EUR/USD

The pair finished the session higher, supported by broad based AUD weakness which inspired a sharp rally by EUR/AUD and also generally weaker USD which fell over 0.3%. In terms of Eurozone specific macroeconomic commentary, ECB's Weidmann said that buying government bonds risks blurring line between monetary and fiscal policy. He also added that low interest rates can give impulse to the economy and that he sees German economic upswing continuing this year and next.
At the same time, ECB's Coeure said that there is no binding limit to where main interest rate can go; ECB may not add long-term loans as growth recovers.


GBP/USD

In spite of a weaker USD and AUD weakness inspired gains for GBP/AUD following the release of the latest jobs report from Australia, the pair settled little changed as broad based EUR strength saw EUR/GBP trend higher and in turn offset any potential gains for the pair. There was little in terms of UK specific macroeconomic commentary, but RICS global director King said that unless we see a marked increase in the number of homes coming up for sale we could well be looking at price rises becoming unsustainable in some areas.


USD/JPY

The pair finished the session lower, amid unfavourable interest rate differential flows as USTs remained supported by corporate hedging related flow and also somewhat weaker weekly US jobs report.

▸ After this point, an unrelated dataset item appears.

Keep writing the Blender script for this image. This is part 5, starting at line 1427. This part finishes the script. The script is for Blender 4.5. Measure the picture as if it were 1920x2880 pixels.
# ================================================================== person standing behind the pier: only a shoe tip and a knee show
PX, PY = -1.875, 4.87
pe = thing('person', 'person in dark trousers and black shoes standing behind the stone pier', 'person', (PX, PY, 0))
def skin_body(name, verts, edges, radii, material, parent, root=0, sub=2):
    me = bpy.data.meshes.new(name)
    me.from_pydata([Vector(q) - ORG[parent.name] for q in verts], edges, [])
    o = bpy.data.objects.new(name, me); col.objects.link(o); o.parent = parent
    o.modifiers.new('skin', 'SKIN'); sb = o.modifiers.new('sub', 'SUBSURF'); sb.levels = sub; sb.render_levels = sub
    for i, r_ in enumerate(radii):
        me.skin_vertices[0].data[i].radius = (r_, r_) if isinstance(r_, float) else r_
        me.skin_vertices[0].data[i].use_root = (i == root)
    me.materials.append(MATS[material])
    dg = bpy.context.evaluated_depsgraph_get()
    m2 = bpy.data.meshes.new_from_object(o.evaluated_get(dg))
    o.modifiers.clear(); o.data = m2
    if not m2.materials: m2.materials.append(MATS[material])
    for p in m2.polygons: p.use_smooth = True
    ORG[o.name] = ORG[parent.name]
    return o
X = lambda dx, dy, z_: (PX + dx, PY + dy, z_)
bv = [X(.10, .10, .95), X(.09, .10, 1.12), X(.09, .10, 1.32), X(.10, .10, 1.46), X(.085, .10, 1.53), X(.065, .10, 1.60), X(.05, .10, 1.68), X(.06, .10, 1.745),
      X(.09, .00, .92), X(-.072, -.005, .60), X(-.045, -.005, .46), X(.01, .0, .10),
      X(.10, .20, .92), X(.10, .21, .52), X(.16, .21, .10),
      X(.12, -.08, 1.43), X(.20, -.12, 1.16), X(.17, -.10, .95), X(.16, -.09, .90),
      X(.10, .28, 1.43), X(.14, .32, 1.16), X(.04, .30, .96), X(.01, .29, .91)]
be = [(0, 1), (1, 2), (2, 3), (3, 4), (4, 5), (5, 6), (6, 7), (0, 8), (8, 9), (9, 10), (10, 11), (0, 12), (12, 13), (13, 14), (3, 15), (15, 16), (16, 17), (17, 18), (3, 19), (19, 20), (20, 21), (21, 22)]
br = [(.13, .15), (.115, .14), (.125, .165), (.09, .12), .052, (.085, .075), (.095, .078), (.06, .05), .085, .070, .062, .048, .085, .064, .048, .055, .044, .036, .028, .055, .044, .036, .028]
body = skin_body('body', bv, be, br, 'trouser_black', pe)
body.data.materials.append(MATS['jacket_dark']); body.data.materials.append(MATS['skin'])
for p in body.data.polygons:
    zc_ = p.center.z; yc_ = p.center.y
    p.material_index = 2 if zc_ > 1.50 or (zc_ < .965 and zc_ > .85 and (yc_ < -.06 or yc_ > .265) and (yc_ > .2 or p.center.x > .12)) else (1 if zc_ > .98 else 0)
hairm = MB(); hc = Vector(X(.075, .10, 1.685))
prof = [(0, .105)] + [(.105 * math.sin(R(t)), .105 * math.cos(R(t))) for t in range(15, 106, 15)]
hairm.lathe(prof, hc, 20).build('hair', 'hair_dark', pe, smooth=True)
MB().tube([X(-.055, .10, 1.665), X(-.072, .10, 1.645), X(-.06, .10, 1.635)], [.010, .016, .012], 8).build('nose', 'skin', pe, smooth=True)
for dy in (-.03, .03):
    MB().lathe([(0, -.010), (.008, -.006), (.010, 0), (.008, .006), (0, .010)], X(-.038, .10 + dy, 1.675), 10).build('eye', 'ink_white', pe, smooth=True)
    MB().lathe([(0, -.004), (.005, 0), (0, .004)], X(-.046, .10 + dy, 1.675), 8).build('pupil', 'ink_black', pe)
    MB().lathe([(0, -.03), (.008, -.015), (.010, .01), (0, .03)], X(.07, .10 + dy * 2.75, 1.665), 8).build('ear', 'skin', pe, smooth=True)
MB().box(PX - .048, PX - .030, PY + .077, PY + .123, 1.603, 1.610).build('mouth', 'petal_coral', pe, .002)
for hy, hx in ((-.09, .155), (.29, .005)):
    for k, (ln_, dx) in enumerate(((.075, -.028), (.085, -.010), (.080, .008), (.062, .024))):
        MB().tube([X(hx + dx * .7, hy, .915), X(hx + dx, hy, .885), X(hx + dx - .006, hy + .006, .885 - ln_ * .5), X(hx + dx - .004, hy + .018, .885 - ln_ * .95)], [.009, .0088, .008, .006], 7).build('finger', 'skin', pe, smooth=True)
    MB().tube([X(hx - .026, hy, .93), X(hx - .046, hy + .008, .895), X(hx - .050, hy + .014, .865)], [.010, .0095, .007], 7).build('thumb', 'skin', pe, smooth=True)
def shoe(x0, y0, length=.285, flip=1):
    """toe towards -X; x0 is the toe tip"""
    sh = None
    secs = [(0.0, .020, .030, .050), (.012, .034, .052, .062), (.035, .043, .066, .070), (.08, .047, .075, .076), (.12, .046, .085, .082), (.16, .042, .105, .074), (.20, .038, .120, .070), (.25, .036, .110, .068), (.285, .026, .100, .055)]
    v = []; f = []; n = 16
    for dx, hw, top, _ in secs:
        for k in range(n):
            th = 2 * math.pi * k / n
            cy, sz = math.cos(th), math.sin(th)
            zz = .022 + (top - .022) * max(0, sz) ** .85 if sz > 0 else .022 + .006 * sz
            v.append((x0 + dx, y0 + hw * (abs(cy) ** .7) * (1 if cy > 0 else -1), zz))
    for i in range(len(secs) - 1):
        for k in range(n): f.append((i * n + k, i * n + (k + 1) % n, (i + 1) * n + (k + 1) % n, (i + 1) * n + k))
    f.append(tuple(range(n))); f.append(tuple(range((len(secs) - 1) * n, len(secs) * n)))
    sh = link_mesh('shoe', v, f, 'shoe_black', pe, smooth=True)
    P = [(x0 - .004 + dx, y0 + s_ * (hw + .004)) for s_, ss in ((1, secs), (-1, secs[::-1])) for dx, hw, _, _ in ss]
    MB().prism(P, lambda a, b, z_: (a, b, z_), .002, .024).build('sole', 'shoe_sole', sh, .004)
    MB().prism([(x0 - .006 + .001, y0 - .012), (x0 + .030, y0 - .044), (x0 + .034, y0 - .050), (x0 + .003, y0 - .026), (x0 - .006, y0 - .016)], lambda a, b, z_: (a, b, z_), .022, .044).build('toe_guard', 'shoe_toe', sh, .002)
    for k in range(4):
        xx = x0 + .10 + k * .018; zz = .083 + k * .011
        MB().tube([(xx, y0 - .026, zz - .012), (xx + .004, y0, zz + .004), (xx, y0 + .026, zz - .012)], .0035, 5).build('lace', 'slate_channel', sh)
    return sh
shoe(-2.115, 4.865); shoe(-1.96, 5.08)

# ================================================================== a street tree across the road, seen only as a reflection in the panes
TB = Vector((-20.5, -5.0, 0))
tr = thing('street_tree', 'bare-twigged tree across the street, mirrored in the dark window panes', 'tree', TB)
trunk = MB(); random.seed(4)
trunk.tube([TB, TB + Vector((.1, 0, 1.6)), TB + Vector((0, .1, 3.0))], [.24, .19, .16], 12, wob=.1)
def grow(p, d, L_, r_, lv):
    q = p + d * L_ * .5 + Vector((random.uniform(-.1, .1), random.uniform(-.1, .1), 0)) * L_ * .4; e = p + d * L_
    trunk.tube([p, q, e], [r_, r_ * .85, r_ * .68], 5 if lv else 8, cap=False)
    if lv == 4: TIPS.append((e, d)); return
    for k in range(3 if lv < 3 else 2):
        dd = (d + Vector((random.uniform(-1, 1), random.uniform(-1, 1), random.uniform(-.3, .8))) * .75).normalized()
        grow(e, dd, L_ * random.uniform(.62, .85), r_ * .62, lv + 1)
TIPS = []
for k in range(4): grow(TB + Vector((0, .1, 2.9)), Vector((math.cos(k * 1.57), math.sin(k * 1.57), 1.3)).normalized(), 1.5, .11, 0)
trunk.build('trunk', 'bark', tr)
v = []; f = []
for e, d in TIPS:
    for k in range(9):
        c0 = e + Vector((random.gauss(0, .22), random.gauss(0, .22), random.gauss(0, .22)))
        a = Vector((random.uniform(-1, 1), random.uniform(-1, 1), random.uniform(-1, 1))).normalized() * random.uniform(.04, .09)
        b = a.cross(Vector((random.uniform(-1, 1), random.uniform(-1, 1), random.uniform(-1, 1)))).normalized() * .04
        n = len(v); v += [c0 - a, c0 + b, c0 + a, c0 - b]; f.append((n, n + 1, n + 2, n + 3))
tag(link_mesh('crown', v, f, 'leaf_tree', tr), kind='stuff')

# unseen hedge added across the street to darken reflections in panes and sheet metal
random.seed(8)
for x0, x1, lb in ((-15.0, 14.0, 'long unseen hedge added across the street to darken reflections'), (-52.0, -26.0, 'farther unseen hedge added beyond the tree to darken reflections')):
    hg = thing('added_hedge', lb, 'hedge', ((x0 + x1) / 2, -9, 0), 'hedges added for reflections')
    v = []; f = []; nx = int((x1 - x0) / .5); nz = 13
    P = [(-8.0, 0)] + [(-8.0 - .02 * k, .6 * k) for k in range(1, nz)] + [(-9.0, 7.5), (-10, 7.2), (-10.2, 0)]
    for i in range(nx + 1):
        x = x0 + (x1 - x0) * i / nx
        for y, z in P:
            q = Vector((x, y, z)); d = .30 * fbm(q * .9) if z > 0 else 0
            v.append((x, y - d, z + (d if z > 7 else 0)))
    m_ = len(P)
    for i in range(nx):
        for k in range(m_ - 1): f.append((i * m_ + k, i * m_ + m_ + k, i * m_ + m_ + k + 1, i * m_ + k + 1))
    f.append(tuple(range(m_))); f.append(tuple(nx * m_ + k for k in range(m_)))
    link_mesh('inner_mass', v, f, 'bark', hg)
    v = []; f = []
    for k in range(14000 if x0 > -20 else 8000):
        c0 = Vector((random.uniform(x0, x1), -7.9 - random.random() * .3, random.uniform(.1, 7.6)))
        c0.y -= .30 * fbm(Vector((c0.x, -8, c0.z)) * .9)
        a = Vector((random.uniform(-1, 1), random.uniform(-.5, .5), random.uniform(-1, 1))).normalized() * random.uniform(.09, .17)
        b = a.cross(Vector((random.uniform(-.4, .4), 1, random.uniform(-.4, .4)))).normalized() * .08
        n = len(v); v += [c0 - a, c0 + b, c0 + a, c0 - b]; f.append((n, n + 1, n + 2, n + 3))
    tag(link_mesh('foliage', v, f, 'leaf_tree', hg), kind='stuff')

This in turn sent USTs higher, amid touted buying by real money and also CTA accounts.
There was also unconfirmed market talk of a NY think-tank report on Bank of Japan policy saying they expect no change in monetary policy next week due to inflation sitting at a five-year high. The report also said to say that the central bank is keen to differentiate the slower buying of JGBs from a taper, with the amount to increase as needed.


AUD/USD

AUD fell sharply across the board overnight during the Asian session following the release of the latest jobs report which showed that the country suffered its lowest annual jobs growth in 17 years. At the same time, the report revealed that the participation rate fell to 64.6% in December, the lowest level since 2006. The broad based selling pressure in turn buoyed EUR and GBP related crosses, both climbing back above their respective 21DMA levels.